Я сказал, что дерзновение Киргегарда почти неслыханно в истории новейшей мысли. «Почти», ибо наряду с ним в XIX веке жил еще один человек, чуявший и бесконечно любивший «безумие» Писаний. Для Достоевского, мы помним, «стены», т. е. обнажаемые разумом «невозможности», не есть возражение. И опять же не потому, что он не знает, как «мы все» расцениваем власть стены. Знает превосходно — не хуже составителей обширных трактатов по гносеологии. «Пред стеной непосредственные люди и деятели, — пишет он, — искренно пасуют… Стена имеет для них что-то успокоительное, нравственно разрешающее и окончательное, пожалуй, даже что-то мистическое». Мне уже приходилось не раз это говорить: автору «Критики чистого разума» не приходило на ум так критиковать разум. Даже немецкие мистики, которым в своих книгах Бердяев посвящает несколько пламенных страниц, находили в стене что-то успокоительное, нравственно разрешающее и окончательное.

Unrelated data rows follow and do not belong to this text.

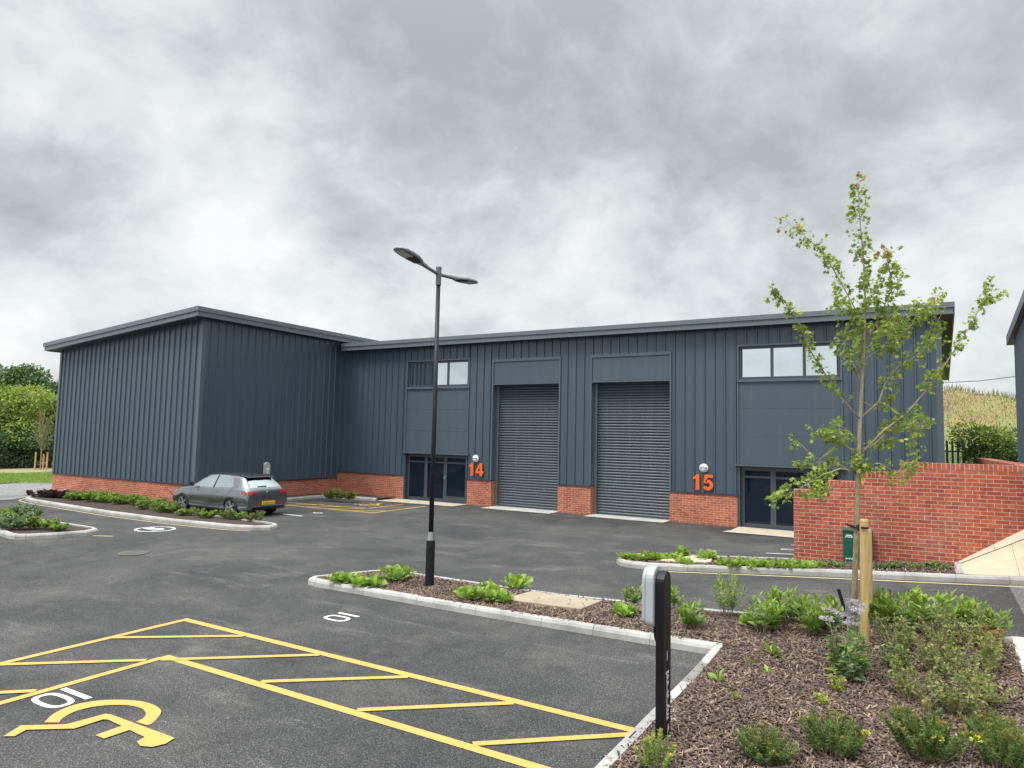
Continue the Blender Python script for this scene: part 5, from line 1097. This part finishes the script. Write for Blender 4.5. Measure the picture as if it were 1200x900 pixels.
# ------------------------------------------------------------------ young maple with stake
TB = at(1001, 727, .085); DEP = (TB-EYE).dot(FWD)
YT = thing('young_tree', 'young maple tree with open leafy crown growing in the bark bed', 'tree', TB)
def tp(px, py, dd=0): return depth_pt(px, py, DEP+dd)-TB
trunk = [(1000.5, 735, .047), (1001.5, 690, .044), (1003, 640, .041), (1004.5, 600, .038), (1006, 548, .035), (1007.5, 500, .029), (1010, 455, .025), (1013, 400, .020), (1014, 360, .016), (1012.5, 310, .011), (1008, 262, .007), (1004.5, 212, .003)]
wb = MB(); wb.tube([tp(x, y, .02*math.sin(i*1.3)) for i, (x, y, r_) in enumerate(trunk)], [r_*.86 for *_, r_ in trunk], 12)
br = [  # points px,py then depth change at the tip, start radius, leaf start fraction, leaf spread px, leaves
 ([(1004, 553), (985, 549), (965, 556), (945, 568), (925, 579), (903, 586)], -.5, .013, .3, 8, 190), ([(1004, 556), (985, 545), (962, 541), (937, 547)], .3, .011, .35, 8, 120), ([(985, 562), (968, 575), (950, 580)], -.6, .006, .2, 5, 60), ([(958, 541), (970, 530), (985, 520)], .1, .004, .8, 3, 6),
 ([(1005, 535), (990, 520), (975, 507), (952, 508)], .3, .012, .35, 7, 120), ([(958, 541), (940, 522), (933, 516)], .2, .004, .75, 4, 18), ([(1006, 520), (992, 505), (980, 492)], -.3, .006, .4, 6, 35),
 ([(1007, 490), (985, 466), (968, 440), (950, 412), (936, 378), (918, 352), (902, 335)], -.4, .014, .22, 6, 210), ([(968, 440), (985, 460), (996, 472)], .1, .005, .1, 4, 8),
 ([(1012, 400), (1002, 362), (985, 330), (965, 297), (945, 278), (922, 260)], .45, .011, .25, 8, 210), ([(1013, 385), (1000, 375), (985, 358), (974, 345)], -.4, .008, .2, 9, 120),
 ([(1013, 372), (1014, 340), (1011, 300), (1008, 260), (1006, 216)], .0, .008, .0, 7.5, 260), ([(1008, 300), (1018, 325), (1026, 335), (1020, 350)], -.2, .004, .2, 6, 60),
 ([(1013, 405), (1030, 372), (1045, 340), (1042, 312), (1036, 292)], -.45, .010, .3, 8, 190), ([(1045, 345), (1055, 328), (1058, 322)], -.2, .004, .2, 5, 30),
 ([(1008, 490), (1030, 471), (1038, 448), (1052, 430), (1075, 416), (1090, 398), (1103, 368)], .5, .014, .3, 8, 190), ([(1045, 405), (1065, 385), (1080, 362), (1104, 342)], .6, .008, .1, 9, 190), ([(1014, 420), (1030, 410), (1042, 408)], .2, .007, .5, 5, 10), ([(1042, 408), (1052, 385), (1062, 365)], .3, .006, .0, 11, 130),
 ([(1006, 535), (1035, 505), (1062, 485), (1085, 458), (1103, 434), (1120, 408), (1136, 384), (1150, 358), (1163, 326)], -.3, .013, .2, 6, 200), ([(1150, 355), (1165, 348), (1177, 341)], -.3, .004, .1, 6, 45), ([(1085, 458), (1092, 452), (1106, 430)], -.1, .003, .5, 4, 6),
 ([(1005, 545), (1030, 543), (1048, 552), (1062, 553), (1072, 545)], -.4, .010, .4, 8, 80), ([(1062, 553), (1066, 530), (1075, 500), (1085, 493)], -.4, .006, .05, 8, 90), ([(1006, 528), (1025, 520), (1045, 502), (1060, 498), (1085, 496)], .4, .009, .2, 9, 150), ([(1010, 470), (1030, 480), (1048, 470), (1052, 455)], .3, .007, .3, 8, 60),
 ([(1006, 552), (1008, 545), (1012, 538)], -.2, .006, .0, 10, 60), ([(1013, 400), (998, 390), (990, 400), (988, 418)], -.3, .006, .2, 10, 110), ([(1013, 390), (1028, 380), (1035, 398), (1032, 418)], .3, .006, .2, 10, 110), ([(1012, 420), (1006, 408), (1000, 395)], .2, .005, .0, 9, 60), ([(1015, 350), (1035, 360), (1048, 375), (1040, 395)], -.4, .007, .2, 10, 110),
 ([(1030, 471), (1045, 478), (1050, 490), (1046, 512), (1020, 522)], .2, .006, .2, 8, 90), ([(1010, 450), (1002, 430), (996, 420)], .4, .006, .3, 8, 50)]
lf = LF()
PXM = DEP/FPX
for pts, dd, r0, f0, sp_, nl in br:
    P = [tp(x, y, dd*(i/(len(pts)-1))**1.2) for i, (x, y) in enumerate(pts)]
    wb.tube(P, list(np.linspace(r0, .0022, len(P))), 7)
    A = np.array([tuple(p) for p in P]); seg = np.linalg.norm(np.diff(A, axis=0), axis=1); cs = np.concatenate([[0], np.cumsum(seg)]); cs /= cs[-1]
    nl = int(nl*(1.45 if pts[-1][1] > 380 else 1.6)); nclu = max(3, nl//5); tcl = f0+(1-f0)*np.sort(rnd(0, 1, nclu)); t_ = np.clip(np.repeat(tcl, 5)[:nl]+RNG.normal(0, .012, len(np.repeat(tcl, 5)[:nl])), 0, 1.0)
    C = np.stack([np.interp(t_, cs, A[:, k]) for k in range(3)], 1)
    offc = RNG.normal(0, sp_*PXM*.62, (nclu, 3)); off = np.repeat(offc, 5, axis=0)[:len(t_)]+RNG.normal(0, .018, (len(t_), 3))
    n = len(t_); Q = C+off; D = off/(np.linalg.norm(off, axis=1)[:, None]+1e-6)+RNG.normal(0, .5, (n, 3))+[0, 0, -.25]
    L = rnd(.038, .072, n); top = (t_ > .93) & (rnd(0, 1, n) < .35) & (np.array([pts[-1][1] < 300]*n))
    lf.leaves(Q[~top], D[~top], L[~top], L[~top]*1.0, 'maple', 0, roll=.8); lf.leaves(Q[top], D[top], L[top], L[top], 'maple', 1, roll=.8)
    for k in range(0, nclu):  # leaf stalks and side twigs
        tt = tcl[k]; c = np.array([np.interp(tt, cs, A[:, q]) for q in range(3)]); lf.twig([c, c+offc[k]*.55+[0, 0, .01], c+offc[k]], .0022, .001, 2, 3)
# a small tuft where the lowest branches leave the trunk
n = 60; Q = np.array(tp(1010, 545, -.05))+RNG.normal(0, .055, (n, 3)); L = rnd(.05, .085, n); lf.leaves(Q, sph(n, -.5, .8), L, L, 'maple', 0, roll=.8)
o = wb.build('trunk', 'trunk_bark', uv=False, smooth=True); o.parent = YT
ob('crown', lf.mesh('crown', ['leaf_maple', 'leaf_maple_red', 'trunk_bark']), YT)
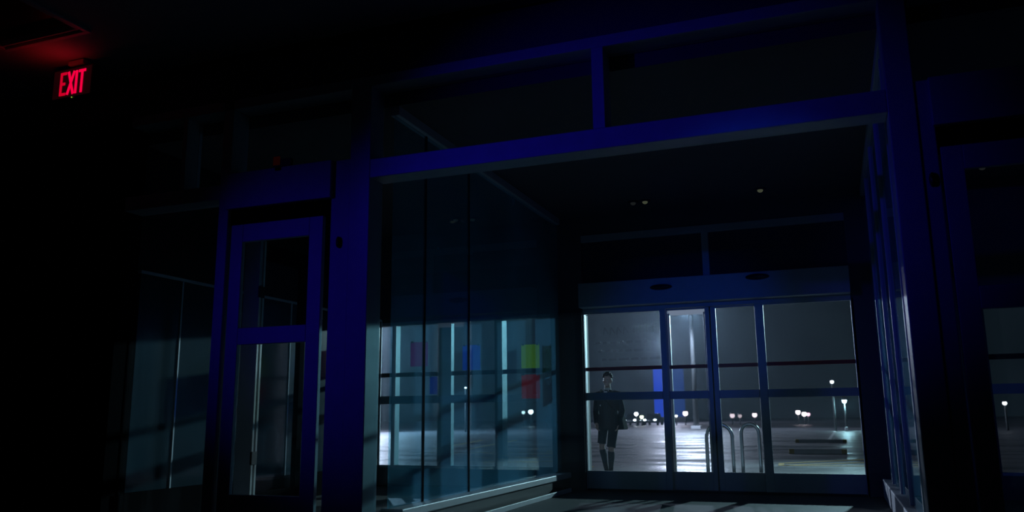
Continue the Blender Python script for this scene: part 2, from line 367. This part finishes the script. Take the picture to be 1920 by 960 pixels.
# ------------------------------------------------------------------ ceiling spots in the lobby (bulb emission imitates reflected glints)
M_glint = emis('dim_glint', (.9, 1.0, .62), .055)
M_glintoff = emis('faint_glint', (.8, .9, .9), .012)
def downlight(x, y, label, m):
    o = empty('downlight', (x, y, ZV)); tag(o, label, 'ceiling light', 'small recessed downlights in the lobby ceiling')
    bm = bmesh.new(); bm_tube(bm, [(0, 0, 0), (0, 0, -.012), (0, 0, -.02)], [.085, .085, .07], 24); link('trim_ring', bm, M_dark, o, smooth=False)
    bm = bmesh.new(); bm_ball(bm, (0, -.01, -.025), (.04, .04, .03), 16, 10); link('bulb', bm, m, o, smooth=True)
for x, lb, m in ((-5.20, 'faint downlight above the teal side windows', M_glintoff), (-5.46, 'fainter downlight furthest left in the lobby ceiling', M_glintoff),
              (-2.40, 'dim greenish downlight left of centre above the entrance', M_glint), (-2.58, 'very faint downlight just left of the dim greenish one', M_glintoff),
              (-.75, 'dim yellowish downlight right of centre above the entrance', M_glint), (2.03, 'faint downlight seen through the right hand door', M_glintoff)):
    downlight(x, 11.85 if x > -5.3 else 11.77, lb, m)

# ------------------------------------------------------------------ EXIT sign
ex = empty('exit_sign', (-7.45, 6.2, 4.965)); tag(ex, 'red glowing EXIT sign hanging from the dark ceiling at upper left', 'exit sign')
M_letter = emis('red_letters', (1.0, .0, .055), .92)
M_letter2 = emis('red_letter_dim', (.62, .0, .02), .92)
M_face = mat('sign_face', (.06, .01, .015), .5, emit=(.02, .0015, .003), es=.35)
boxes('housing', [(-.32, .26, .0, .09, -.42, -.06)], M_black, ex, .01)
boxes('face', [(-.30, .24, -.006, .0, -.40, -.08)], M_face, ex, 0)
boxes('canopy', [(-.12, .10, .0, .09, -.03, .02)], M_trim, ex, .004)
boxes('stem', [(-.03, .02, .03, .06, -.07, -.02)], M_black, ex, 0)
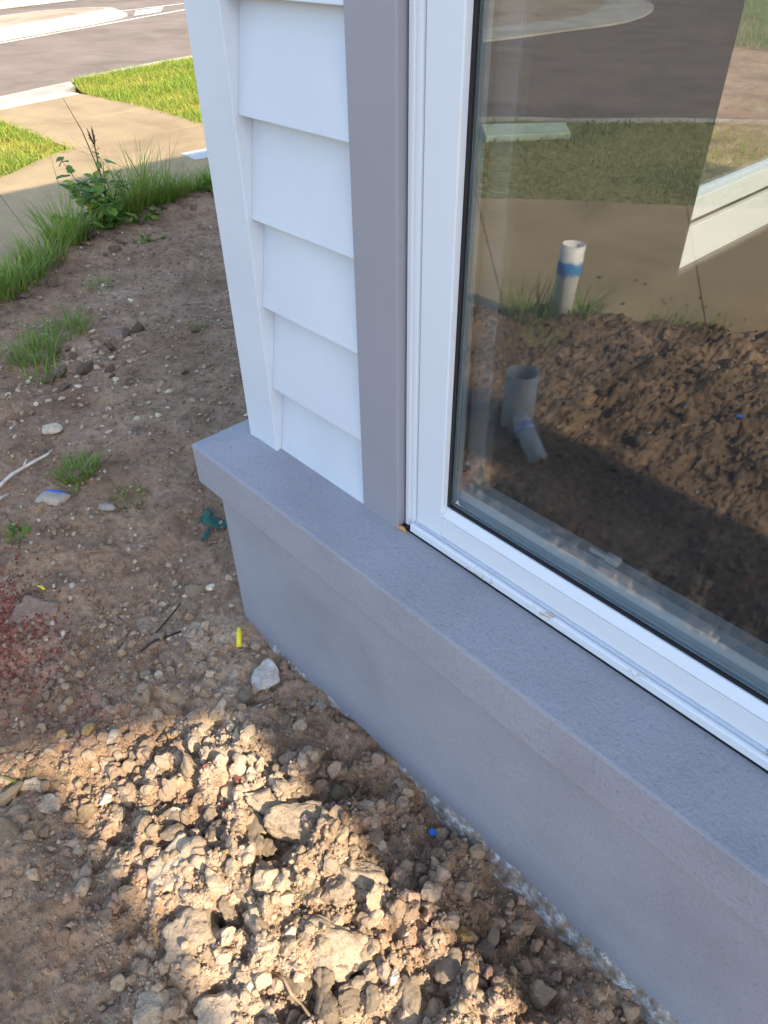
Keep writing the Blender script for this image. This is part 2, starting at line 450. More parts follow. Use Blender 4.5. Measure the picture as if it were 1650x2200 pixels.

Разве они не превращали свои истины, что Deitas на столько же тысяч верст возвышается над Богом, как небо над землей, что Бог бессилен пред Ничто, которое вовсе и не есть Ничто, а есть мрачная, бездушная сила, дающая злу на земле торжествовать над добром, убивающая праведников, ни в чем не повинных детей — разве они не превращали эти истины в «святую необходимость» и не находили в них нечто «мистическое» par excellence? [21] Люди хотят успокоения во что бы то ни стало и мистику находят там, где им грезится успокоение.

вернуться

21

По преимуществу (лат.).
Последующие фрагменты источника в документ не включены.